If Sturgeon tries to lead Scotland out of this moment (alone, as always) then Scotland is in trouble.
Vested interests must be stopped
There are times when government in Scotland looks like a brokerage system for vested interests. Refusing to put in place either stronger freedom of information laws or a lobbying register that is anything other than toothless, the Scottish Government has instead been excessively close to lobbyists.
This was damaging before; it’s about to be positively lethal. First in the door will be Edinburgh’s financial sector looking to ensure its ongoing profitability (undermining everything else that will need to be done). Second will be the housing lobby who will be looking for stimulus to get house prices rising again (nuts). The landlords have already got theirs.
Then it’ll be retail looking for business rate cuts and then big builders who will want PFI as stimulus. Serco will currently be preparing a tender for taking over the emergency rebuilding programme and the Big Four accountancy firms will right now be expecting that the post-crisis economic strategy will be drawn up by them.
None of this will work but it will absorb all of the Scottish Government’s time and money. It is this more than anything that will turn a three-month crisis into a ten-year crisis. They must be stopped; we need a government that is governing, not handing out favours to the powerful.
Televised public hearings – and radical unity
There is no doubt in my mind that a radical solution is required once the lockdown is over. There is no doubt in my mind that if post-crisis planning is the Scottish Government, KPMG, Secro and Edinburgh’s wealth managers meeting in private Scotland is in big, big trouble.
But I also believe absolutely that there is already strong public support for a different kind of economy and that this crisis will make that opinion much, much stronger. If the Scottish Government sets itself up as the people to defend the Scottish establishment from a public desire to change then it must be stopped.
Step one is to end talk of suspending democracy, which (shamefully) appears to be coming out of the Sturgeon administration presumably aware that it will at some point be judged for its paralysis.
Quite the contrary; this crisis is being borne by the people of Scotland and it is the people of Scotland who should have the say on what happens next.
Planning should take place now for a series of televised public hearings at which coherent proposals for what to do next are submitted and a rapidly-assembled citizen jury (with professional support) can explore and examine these ideas in public and advise government on the outcome.
Anyone should be able to present a proper proposal to these hearings. This would be a genuine national policy debate at exactly the time we need it most.

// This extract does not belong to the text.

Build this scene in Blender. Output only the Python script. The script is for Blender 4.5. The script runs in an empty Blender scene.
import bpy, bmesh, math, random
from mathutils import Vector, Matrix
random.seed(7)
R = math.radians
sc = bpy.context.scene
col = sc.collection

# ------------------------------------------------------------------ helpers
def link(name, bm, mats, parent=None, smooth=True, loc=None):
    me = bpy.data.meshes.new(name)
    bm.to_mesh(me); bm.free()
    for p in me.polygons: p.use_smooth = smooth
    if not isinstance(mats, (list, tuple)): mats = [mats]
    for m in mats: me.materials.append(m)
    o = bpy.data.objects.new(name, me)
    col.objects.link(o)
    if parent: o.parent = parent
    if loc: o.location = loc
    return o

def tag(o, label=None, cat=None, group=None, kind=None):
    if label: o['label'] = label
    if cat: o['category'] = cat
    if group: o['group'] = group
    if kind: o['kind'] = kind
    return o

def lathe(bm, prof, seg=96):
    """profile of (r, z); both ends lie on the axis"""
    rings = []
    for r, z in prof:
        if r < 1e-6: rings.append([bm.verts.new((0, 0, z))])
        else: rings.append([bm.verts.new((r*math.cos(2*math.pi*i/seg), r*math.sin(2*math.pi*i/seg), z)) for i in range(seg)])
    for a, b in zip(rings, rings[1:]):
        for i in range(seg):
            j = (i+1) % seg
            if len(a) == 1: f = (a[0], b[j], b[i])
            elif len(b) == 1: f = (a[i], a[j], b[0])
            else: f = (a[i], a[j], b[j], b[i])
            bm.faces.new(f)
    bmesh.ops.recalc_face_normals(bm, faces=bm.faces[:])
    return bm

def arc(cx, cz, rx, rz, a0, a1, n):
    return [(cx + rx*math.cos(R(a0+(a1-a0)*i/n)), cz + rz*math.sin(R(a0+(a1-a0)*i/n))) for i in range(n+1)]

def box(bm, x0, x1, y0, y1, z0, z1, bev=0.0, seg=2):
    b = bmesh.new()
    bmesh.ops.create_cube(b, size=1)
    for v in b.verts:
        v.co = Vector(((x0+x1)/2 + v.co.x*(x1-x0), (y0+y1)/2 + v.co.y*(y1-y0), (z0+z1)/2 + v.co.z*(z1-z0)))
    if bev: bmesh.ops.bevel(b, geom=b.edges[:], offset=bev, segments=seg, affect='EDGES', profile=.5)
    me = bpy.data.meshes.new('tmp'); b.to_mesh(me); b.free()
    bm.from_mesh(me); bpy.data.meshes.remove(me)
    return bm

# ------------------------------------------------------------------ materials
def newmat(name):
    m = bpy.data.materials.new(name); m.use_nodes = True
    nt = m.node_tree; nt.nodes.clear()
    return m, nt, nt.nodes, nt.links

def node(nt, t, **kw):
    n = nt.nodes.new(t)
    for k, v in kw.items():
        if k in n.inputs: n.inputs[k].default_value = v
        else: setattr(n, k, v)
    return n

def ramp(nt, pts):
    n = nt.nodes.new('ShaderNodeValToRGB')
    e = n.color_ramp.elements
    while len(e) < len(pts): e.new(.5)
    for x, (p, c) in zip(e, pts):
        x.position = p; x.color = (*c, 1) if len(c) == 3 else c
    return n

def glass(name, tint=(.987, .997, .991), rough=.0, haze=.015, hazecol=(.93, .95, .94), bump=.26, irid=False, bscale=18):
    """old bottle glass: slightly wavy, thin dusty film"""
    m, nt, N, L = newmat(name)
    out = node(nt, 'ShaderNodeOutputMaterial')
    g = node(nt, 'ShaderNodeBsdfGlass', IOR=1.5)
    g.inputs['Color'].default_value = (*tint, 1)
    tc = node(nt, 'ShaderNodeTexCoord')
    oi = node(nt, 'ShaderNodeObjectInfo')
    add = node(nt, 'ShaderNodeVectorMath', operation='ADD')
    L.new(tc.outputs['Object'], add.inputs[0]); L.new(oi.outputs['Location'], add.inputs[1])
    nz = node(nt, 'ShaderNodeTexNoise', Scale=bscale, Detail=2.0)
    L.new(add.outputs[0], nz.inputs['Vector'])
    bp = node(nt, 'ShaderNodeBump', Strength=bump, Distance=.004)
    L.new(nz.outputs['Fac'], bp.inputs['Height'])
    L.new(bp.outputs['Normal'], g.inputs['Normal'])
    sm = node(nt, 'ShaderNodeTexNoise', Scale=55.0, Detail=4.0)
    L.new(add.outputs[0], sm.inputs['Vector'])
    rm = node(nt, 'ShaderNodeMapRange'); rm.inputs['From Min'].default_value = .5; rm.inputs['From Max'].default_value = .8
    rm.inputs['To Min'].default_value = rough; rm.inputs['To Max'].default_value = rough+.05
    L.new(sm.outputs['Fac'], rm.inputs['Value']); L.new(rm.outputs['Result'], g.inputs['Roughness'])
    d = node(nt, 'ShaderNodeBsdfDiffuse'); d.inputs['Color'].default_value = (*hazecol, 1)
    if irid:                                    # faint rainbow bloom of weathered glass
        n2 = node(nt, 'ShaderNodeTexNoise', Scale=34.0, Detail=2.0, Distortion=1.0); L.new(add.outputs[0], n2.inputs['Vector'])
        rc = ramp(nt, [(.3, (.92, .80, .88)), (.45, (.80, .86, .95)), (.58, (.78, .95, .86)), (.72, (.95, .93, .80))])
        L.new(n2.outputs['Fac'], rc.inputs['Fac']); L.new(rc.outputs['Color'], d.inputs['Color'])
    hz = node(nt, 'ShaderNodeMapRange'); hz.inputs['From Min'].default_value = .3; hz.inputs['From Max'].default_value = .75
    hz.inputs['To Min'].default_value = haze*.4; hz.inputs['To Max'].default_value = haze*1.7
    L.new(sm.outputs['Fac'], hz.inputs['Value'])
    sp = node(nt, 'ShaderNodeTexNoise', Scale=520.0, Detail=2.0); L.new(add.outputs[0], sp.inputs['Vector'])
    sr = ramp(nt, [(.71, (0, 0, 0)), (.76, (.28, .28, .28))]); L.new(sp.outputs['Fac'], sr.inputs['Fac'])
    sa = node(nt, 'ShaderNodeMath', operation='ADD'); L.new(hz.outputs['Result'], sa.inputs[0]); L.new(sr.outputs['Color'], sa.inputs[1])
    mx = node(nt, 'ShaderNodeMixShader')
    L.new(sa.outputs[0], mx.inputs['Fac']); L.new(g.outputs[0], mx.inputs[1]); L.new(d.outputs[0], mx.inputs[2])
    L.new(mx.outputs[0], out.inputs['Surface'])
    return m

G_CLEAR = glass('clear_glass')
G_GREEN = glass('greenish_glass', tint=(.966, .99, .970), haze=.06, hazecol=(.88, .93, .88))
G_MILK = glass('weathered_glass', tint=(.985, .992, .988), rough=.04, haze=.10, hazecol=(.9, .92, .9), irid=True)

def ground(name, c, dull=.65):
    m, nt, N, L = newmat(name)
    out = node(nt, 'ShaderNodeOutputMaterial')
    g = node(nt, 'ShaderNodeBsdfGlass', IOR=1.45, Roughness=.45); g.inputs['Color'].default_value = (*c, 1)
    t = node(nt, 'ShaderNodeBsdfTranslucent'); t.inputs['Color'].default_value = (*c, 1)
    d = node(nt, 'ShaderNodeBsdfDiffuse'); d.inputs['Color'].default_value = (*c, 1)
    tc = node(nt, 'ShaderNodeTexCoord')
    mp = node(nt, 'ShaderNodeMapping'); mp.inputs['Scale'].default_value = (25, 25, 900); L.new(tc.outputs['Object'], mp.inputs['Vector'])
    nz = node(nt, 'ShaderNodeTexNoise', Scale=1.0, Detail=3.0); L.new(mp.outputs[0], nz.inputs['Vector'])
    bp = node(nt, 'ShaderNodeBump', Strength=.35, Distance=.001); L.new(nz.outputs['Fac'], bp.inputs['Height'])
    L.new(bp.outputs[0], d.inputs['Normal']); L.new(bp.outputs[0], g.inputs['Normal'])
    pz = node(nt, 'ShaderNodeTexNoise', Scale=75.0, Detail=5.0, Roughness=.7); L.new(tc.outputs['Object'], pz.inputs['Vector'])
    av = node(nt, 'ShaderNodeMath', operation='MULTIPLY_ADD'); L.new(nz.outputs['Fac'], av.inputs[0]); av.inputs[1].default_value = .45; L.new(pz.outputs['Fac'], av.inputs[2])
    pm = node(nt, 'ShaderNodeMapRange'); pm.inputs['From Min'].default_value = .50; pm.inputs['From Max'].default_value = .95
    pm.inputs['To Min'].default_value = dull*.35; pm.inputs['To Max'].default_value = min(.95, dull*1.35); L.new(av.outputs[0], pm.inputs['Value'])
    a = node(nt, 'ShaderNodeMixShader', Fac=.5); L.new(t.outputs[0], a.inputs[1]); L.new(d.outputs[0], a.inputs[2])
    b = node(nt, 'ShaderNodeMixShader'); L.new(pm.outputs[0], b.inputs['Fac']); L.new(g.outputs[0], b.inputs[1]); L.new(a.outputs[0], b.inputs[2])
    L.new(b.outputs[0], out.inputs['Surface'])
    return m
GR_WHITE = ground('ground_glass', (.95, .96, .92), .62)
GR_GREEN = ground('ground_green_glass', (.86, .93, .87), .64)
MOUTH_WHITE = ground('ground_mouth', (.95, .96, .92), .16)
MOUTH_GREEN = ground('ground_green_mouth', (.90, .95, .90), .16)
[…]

The Scottish Government is muttering about suspending democracy so it can be stitched up in private. This is wrong in every possible way.
At Common Weal we are already working on a major ‘Marshal Plan’-style rebuilding programme and we believe that in the next few months Scotland should implement a full industrial strategy which stimulates the economy, creates employment and transitions into a full Green New Deal – the Common Home Plan.

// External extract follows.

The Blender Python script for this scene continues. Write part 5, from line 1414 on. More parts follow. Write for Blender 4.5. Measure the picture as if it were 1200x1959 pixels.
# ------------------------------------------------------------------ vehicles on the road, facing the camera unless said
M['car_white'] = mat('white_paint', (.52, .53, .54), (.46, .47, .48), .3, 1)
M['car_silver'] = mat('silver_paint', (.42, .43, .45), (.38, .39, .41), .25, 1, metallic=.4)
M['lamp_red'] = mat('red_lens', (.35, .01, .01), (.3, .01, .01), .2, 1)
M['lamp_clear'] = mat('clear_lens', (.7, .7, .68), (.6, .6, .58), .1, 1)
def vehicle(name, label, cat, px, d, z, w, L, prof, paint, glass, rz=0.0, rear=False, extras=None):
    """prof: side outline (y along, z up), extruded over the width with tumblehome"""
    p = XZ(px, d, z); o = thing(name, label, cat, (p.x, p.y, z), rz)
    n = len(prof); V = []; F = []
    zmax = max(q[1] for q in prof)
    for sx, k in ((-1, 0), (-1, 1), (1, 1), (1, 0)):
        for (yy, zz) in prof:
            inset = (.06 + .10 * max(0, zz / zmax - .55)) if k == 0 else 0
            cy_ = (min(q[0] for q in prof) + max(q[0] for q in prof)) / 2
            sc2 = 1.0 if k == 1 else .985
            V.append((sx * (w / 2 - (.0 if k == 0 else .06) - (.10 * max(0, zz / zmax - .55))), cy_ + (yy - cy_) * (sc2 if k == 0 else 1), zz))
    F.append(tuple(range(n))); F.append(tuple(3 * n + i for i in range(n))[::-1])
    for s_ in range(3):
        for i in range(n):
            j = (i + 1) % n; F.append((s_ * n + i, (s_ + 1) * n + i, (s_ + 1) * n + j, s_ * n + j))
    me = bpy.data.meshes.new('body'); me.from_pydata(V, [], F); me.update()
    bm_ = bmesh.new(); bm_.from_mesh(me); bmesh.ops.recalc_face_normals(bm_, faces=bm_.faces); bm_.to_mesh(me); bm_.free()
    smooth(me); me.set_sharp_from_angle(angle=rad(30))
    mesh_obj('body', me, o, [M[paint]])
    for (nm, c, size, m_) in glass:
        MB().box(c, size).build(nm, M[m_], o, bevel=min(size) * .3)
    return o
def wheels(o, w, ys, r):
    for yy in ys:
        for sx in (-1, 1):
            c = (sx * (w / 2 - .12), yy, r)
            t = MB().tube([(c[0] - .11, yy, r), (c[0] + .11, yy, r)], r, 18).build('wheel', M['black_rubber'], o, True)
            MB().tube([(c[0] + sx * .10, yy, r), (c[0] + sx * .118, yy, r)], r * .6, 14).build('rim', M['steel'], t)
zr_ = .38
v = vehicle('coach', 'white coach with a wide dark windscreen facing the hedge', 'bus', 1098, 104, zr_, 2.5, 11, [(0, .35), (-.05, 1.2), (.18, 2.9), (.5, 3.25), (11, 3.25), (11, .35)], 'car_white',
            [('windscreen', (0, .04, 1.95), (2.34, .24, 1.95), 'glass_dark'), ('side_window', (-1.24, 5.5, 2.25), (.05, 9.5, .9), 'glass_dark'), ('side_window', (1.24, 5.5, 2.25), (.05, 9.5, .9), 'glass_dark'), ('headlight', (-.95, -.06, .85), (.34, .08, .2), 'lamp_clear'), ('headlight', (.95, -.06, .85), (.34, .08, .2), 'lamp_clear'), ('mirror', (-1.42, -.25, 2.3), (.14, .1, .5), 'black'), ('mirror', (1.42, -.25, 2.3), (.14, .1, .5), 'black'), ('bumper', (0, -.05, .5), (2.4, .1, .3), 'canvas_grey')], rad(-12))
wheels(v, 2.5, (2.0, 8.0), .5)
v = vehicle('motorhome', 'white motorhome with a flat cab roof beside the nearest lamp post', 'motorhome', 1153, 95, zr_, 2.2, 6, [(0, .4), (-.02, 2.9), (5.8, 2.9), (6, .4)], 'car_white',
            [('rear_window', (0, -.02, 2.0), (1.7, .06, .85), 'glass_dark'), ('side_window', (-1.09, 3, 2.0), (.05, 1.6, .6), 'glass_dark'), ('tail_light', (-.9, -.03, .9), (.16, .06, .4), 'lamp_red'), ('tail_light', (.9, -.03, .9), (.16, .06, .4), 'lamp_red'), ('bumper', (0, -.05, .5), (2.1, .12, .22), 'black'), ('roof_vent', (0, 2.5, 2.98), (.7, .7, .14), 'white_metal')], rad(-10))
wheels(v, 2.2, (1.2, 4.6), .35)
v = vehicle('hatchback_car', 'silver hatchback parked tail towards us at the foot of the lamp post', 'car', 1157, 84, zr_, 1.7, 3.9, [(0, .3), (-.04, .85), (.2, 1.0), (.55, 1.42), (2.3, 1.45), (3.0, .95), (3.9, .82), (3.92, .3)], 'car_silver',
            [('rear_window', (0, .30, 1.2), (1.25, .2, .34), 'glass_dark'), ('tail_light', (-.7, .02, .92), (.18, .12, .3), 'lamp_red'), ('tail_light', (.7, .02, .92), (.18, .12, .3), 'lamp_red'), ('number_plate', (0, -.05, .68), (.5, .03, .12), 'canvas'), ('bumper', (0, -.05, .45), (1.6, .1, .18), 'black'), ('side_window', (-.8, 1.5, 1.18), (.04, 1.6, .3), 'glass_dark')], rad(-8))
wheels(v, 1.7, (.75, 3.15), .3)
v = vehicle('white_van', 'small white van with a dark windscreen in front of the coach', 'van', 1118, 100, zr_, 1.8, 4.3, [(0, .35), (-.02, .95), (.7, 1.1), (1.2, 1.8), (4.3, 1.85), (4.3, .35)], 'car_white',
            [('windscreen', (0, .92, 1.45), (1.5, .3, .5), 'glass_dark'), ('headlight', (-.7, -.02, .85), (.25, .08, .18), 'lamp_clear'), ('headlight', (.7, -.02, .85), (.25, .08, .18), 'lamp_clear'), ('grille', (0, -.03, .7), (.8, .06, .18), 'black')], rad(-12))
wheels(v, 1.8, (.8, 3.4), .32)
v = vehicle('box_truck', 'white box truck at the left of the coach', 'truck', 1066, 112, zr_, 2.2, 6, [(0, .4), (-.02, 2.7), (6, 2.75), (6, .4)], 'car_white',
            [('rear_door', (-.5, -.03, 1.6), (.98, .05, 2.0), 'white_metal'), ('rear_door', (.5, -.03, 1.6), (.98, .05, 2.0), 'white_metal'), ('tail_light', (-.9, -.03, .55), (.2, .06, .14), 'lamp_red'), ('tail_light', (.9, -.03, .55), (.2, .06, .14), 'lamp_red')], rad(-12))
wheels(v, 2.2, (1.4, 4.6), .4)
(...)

Organisations like us have the same right to a public hearing as Secro and RBS. Commercial interests don’t do big public thinking – as they relentlessly tell us that their only accountability is to their shareholders.
The cartels which have taken a steely grip on Scotland in recent years need to be challenged. We need a radical unity in this country that puts All Of Us First and a real injection of big ideas and vision.
Facilitating that would be political leadership; suspending elections is the opposite. Time is running out already. We don’t get two shots at this.